I haven't much cared for raking leaves since I was a kid. Back then, a few of the more enterprising boys in my neighborhood would race door-to-door in an effort to beat each other to the next lawn. Depending on its size, raking this lawn or that one might yield a quarter or two. That sounds like a pittance, but you have to remember that comic books cost a mere 12 cents in those days, and the novelties at State Street's Moon Fun Shop weren't much more expensive.
At some point, raking leaves became menial. I forget when I lost interest, but it might have corresponded to that age when I woke up more jaded, the things I coveted grew more expensive and better-paying work became available. Since then, raking leaves has held about as much appeal as washing storm windows and swapping out the screens, or any of those other autumn tasks burdened with the stink of obligation.
So you can imagine my surprise when I found myself raking the leaves this fall - and enjoying it.
Blindsided by the realization, I stopped to wonder what had happened. What had changed? What the hell?
The questions asked, I returned to the task at hand while I tried to figure out the answers. Here I was, wielding an ancient agricultural tool, engaged in a seasonal ritual that is repeated every year at about this time. Was that it? The ritual of it? And if so, what was it about the ritual that was so appealing all of a sudden?
The task remained laborious, menial, slow, deliberate. Perhaps my shift in attitude could be explained in terms as simple as coming to appreciate menial labor and its slow, deliberate result.
Or maybe it was the tool. The noun and verb forms of rake have cognates in Dutch and German as well as vintage English. As a tool that has endured for centuries, the rake shares a simplicity with other fundamental implements that wage work in quiet ways - contrasting with modern powered conveniences that perform the same task, but offend the ear and disturb the peace.
Yeah, I know: Luddite. But I defy you to find a muted rhythm in leaf-blowing comparable to that of raking leaves. Perhaps that was the tipping point. The raking, raking and raking, then the pausing to rest for a moment and to gaze up at a sky rendered deep blue by low humidity, then more raking, raking, raking. The meditative rhythm of each stroke of the rake punctuates with semicolons another year passed - of leaves grown out on branches that had been bare a few days before the transition from sere winter to blooming spring, then a pale luminous green, then a rich dark canopy; then a ripe yellow and orange and red, now fallen onto the lawn for collection.

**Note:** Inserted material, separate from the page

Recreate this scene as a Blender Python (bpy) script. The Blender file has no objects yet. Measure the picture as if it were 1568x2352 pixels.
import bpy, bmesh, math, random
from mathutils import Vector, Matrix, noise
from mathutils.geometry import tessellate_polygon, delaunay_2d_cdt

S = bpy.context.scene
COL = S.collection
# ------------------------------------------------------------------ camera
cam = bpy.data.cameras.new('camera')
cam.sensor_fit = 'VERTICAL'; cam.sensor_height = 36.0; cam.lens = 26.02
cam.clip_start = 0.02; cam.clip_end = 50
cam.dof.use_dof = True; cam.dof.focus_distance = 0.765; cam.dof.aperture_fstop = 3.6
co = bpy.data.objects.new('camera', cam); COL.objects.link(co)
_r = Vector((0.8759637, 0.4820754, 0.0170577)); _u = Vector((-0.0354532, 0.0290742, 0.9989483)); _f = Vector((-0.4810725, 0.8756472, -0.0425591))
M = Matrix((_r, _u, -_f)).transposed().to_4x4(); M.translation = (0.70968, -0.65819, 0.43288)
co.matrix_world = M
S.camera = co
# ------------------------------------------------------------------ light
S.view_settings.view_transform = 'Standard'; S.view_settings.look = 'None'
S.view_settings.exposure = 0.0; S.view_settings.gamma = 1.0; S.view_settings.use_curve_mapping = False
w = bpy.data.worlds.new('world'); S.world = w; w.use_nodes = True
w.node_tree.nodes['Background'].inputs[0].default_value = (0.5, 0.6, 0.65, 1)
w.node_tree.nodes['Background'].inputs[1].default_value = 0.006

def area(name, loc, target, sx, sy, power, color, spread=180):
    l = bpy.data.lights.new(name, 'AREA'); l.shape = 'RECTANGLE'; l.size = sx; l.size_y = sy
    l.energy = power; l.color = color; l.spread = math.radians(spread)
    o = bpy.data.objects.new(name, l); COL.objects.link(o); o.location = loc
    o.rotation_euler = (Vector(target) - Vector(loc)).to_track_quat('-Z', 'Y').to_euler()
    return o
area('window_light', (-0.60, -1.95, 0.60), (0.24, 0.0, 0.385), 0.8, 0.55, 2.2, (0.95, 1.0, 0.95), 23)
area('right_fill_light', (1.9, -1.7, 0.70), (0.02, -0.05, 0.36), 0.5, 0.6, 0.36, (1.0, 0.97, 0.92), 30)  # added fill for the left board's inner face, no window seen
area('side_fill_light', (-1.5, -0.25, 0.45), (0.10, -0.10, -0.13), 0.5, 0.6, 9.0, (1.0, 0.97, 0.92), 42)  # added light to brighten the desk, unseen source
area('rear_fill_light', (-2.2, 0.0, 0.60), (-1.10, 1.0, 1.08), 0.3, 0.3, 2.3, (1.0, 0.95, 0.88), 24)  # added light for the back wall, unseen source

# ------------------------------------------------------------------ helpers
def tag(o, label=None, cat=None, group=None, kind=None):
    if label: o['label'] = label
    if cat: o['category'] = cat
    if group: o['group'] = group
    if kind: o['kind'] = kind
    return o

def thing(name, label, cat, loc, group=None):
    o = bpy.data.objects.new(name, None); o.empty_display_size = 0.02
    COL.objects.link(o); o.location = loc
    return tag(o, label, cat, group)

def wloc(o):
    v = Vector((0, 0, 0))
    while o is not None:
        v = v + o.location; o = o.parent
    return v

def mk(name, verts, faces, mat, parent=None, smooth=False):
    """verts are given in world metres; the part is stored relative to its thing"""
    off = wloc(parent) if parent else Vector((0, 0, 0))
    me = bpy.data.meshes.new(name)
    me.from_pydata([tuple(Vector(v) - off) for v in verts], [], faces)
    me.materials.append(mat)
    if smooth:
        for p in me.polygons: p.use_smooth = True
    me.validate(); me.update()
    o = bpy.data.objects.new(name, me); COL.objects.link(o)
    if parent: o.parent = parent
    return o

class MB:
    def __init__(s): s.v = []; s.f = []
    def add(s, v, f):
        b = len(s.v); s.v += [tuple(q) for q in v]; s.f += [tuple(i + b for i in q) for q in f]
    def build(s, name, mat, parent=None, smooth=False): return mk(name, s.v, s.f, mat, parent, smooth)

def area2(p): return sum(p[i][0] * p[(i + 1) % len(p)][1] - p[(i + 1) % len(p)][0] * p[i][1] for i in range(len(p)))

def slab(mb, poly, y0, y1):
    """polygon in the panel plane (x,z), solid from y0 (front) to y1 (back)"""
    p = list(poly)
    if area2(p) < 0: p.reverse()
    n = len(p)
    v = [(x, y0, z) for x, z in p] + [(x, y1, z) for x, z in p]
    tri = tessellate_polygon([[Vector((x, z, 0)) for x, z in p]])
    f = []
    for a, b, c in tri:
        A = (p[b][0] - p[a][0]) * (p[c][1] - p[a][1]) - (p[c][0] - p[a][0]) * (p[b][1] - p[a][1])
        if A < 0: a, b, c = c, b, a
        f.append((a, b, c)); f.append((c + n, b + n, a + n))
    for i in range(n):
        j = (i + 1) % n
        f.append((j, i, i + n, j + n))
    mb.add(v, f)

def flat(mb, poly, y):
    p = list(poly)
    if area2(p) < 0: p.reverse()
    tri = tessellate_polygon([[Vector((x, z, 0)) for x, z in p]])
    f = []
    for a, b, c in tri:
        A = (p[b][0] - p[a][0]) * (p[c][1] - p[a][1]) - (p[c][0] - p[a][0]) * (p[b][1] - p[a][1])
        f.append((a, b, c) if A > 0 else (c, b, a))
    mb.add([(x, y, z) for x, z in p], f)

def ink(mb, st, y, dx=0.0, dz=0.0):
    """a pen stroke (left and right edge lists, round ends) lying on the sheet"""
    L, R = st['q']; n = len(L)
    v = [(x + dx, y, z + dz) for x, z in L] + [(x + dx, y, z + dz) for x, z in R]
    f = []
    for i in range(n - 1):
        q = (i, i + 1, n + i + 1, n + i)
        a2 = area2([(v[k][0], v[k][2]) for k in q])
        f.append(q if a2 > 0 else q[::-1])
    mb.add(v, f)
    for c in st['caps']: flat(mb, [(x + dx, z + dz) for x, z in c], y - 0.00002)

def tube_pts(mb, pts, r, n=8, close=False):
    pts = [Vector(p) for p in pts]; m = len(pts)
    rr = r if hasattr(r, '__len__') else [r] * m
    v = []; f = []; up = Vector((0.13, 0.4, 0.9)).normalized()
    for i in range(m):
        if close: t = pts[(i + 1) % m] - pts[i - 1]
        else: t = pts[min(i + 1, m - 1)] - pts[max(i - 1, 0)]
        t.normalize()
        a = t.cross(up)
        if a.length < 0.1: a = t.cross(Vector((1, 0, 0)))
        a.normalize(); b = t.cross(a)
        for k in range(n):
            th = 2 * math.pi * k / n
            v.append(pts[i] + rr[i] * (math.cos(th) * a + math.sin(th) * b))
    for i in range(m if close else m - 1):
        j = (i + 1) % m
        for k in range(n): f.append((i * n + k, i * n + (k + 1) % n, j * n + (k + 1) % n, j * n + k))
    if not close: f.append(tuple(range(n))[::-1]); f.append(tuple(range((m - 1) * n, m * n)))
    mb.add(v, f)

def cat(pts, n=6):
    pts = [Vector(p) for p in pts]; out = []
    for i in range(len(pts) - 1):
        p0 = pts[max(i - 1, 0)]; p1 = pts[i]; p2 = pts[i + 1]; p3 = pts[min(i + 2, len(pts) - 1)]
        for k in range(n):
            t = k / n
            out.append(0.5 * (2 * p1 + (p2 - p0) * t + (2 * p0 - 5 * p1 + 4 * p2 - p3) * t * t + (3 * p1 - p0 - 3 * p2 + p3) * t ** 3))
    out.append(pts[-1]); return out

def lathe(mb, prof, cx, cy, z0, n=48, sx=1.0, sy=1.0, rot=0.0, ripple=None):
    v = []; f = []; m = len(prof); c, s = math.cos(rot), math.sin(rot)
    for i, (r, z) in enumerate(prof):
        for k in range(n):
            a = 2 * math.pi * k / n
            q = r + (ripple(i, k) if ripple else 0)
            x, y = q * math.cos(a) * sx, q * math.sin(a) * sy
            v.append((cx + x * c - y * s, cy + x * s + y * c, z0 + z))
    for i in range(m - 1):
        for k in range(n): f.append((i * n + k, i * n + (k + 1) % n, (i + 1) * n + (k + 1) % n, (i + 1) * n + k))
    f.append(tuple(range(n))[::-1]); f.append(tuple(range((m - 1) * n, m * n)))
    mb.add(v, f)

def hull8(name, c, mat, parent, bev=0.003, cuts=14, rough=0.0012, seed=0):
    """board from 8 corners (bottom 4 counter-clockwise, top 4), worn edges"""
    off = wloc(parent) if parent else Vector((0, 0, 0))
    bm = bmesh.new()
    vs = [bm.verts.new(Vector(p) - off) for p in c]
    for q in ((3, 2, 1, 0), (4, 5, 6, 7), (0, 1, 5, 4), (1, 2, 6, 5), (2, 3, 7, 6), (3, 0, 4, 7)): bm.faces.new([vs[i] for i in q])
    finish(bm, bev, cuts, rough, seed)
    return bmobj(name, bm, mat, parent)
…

Collection. Maybe that was the sudden, adult-onset appeal of raking. The gathering up of the fallen leaves, of the last, most vivid terrestrial colors of the year before the onset of the winter palette of white snow, of gray, silver and black ice and of bare trees. The gathering up of colors feels ceremonial in nature. There is a finality to raking leaves that is equal parts mournful, nostalgic and hopeful that more leaves might come again next spring. It represents a coming to terms with the progress of the clock and calendar, a sense of passing a chronological marker from which there is no retreat and at which there is no stopping. The only way is forward.
I'm still thinking this change through. Now that the leaves have been raked, there is time for thinking before the snow flies and the shoveling starts. Perhaps it is not important to understand how or why I started to enjoy raking laves. Perhaps it is enough to recognize that I do.
Now if I could only find some way to shift my bad attitude toward washing the storm windows and swapping out the screens.